Graffoto (January 2007, Tokyo)
Graflex Speed Graphics+Ektar 127mm f4.7+Polaroid type 55 film

graffoto I:
photographing of a work by an anonymous street photographer

graffoto II:
photographing of a work by an anonymous street photographer

graffoto III:

  • ….I had a chance to come across the “street exhibition” (by the unknown photographer) spot a week later, and found out that it’s still there. Just that there are only 5 shots left on the wall. Nobody knows where the rest has gone.

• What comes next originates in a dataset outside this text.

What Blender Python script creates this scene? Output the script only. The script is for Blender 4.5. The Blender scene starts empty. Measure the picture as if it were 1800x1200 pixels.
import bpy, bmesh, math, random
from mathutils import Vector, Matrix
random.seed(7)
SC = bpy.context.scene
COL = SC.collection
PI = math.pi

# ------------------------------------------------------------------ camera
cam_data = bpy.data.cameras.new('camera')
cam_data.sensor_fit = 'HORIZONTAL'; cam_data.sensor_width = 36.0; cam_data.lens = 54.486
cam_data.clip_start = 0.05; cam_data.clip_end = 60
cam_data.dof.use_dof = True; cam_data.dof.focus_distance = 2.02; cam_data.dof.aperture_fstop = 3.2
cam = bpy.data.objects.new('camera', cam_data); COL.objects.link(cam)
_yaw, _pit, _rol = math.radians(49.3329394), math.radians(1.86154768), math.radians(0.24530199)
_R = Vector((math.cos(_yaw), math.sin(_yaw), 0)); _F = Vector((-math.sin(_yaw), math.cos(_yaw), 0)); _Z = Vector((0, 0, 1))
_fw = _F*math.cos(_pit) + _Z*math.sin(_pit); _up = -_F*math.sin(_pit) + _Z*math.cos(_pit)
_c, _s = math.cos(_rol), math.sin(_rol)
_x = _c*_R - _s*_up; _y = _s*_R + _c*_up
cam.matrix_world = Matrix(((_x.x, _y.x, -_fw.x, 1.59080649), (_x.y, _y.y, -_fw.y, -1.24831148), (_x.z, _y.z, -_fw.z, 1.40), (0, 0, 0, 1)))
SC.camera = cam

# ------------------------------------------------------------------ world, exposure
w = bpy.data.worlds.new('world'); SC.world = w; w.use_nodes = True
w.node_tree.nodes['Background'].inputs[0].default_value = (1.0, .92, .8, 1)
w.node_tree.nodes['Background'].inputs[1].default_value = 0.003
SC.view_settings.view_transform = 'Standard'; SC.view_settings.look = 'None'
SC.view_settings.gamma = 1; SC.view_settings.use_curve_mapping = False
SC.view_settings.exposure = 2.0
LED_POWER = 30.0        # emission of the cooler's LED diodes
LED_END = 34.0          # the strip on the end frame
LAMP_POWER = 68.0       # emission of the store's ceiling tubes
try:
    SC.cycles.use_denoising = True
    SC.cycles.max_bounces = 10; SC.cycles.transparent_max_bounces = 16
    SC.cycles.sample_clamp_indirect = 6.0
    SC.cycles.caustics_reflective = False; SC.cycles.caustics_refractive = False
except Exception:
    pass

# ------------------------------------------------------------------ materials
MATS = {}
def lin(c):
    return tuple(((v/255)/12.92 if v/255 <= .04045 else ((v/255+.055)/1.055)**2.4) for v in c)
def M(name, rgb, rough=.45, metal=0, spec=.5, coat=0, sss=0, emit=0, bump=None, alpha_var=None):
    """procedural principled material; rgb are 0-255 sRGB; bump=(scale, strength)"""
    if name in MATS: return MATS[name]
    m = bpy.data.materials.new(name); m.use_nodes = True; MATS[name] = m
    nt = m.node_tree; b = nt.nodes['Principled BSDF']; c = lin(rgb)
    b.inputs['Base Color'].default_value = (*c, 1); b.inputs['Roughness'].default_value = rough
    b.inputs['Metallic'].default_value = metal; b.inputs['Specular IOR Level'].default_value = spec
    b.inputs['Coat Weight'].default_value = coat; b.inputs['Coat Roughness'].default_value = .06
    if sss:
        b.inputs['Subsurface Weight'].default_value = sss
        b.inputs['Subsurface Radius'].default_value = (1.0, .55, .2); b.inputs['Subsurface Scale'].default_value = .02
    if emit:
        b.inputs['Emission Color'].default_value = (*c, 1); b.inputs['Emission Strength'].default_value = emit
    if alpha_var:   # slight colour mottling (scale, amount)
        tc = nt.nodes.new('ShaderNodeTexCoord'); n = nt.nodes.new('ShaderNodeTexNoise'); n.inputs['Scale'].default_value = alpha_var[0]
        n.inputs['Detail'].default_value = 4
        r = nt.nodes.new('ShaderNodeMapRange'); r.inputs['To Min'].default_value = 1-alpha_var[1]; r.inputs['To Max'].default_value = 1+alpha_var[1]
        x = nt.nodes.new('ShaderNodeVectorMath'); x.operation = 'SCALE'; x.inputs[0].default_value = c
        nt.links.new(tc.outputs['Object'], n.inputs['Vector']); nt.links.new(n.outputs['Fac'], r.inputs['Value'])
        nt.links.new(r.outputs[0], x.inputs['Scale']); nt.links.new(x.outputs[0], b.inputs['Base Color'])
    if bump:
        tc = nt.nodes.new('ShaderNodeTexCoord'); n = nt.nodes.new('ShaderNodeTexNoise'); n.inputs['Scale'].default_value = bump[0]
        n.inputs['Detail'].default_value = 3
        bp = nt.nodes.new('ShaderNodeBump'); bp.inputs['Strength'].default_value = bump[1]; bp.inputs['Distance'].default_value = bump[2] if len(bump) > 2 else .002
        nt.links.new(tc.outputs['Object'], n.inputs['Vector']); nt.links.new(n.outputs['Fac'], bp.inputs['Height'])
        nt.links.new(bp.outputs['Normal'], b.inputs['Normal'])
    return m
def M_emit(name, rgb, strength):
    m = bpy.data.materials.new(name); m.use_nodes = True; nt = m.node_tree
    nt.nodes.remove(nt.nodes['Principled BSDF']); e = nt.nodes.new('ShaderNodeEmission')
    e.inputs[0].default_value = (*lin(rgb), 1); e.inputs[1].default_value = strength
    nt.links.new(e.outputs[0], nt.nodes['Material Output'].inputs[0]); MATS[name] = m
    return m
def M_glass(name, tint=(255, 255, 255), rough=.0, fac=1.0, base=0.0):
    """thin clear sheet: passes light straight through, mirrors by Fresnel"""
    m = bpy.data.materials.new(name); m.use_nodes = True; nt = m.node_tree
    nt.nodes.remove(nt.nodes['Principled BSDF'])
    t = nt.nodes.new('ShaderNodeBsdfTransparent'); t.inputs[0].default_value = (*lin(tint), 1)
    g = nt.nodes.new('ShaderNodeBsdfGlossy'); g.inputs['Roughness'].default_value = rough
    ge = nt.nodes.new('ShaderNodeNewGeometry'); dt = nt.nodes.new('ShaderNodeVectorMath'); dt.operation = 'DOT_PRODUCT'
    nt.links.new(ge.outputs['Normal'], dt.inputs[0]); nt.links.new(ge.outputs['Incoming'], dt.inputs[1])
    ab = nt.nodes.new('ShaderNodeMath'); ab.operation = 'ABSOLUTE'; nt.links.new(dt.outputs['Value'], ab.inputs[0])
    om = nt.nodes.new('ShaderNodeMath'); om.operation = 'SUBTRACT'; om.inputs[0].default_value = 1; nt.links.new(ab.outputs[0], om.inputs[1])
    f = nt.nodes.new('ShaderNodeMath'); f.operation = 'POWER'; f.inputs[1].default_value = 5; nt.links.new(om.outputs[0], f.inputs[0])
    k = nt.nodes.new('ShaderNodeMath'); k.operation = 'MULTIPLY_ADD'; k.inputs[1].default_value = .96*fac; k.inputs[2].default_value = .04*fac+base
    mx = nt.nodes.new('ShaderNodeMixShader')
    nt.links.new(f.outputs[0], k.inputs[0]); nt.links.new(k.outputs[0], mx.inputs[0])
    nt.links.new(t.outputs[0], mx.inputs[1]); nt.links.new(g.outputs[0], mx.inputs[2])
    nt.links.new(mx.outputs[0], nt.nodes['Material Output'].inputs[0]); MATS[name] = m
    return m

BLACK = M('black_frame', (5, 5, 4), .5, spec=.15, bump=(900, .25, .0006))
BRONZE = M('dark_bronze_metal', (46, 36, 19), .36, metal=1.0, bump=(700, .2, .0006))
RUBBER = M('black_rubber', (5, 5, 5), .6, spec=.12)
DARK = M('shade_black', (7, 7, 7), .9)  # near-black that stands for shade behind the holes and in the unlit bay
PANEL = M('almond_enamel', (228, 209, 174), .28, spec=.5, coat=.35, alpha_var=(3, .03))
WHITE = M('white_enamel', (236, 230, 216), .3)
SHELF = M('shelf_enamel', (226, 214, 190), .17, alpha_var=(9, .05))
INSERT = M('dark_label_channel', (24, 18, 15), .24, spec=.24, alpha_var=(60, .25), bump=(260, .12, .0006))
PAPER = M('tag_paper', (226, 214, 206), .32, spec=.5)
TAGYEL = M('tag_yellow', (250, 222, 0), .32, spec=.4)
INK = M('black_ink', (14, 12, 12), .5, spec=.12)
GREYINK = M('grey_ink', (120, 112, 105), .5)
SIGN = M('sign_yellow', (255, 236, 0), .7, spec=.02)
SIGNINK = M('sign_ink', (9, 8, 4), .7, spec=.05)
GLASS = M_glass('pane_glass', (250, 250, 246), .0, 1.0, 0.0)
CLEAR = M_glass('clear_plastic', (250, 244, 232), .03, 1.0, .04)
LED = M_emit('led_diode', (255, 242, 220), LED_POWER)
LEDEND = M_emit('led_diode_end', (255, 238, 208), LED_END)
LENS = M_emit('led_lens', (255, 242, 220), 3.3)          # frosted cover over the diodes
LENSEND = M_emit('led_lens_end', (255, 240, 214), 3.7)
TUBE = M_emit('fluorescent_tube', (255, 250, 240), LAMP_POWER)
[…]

Random installation art is so fascinating. This simple 4×5 grid of photos – why would an artist choose to place these here? What is the artist saying in these photos? This documentation of this art installation tells us nothing about the installation except that it exists and documents what happens to it over time. Did people take the photographs? What moved them to do so? Did the wind or elements removed them? Where did they go? Did anyone ever find them and wonder why they were there or what they meant or place a personal significance to them? This kind of found item inspires a sort of melancholy in me that I have a sort of guilty pleasure for – the old, the found, the things with histories we will never know. These things drive me and make me wonder and dream. The documentation of such a thing is intriguing. It bears mentioning that this is a 4×5 grid of prints shot with a 4×5 camera – is that a statement, too? How interesting.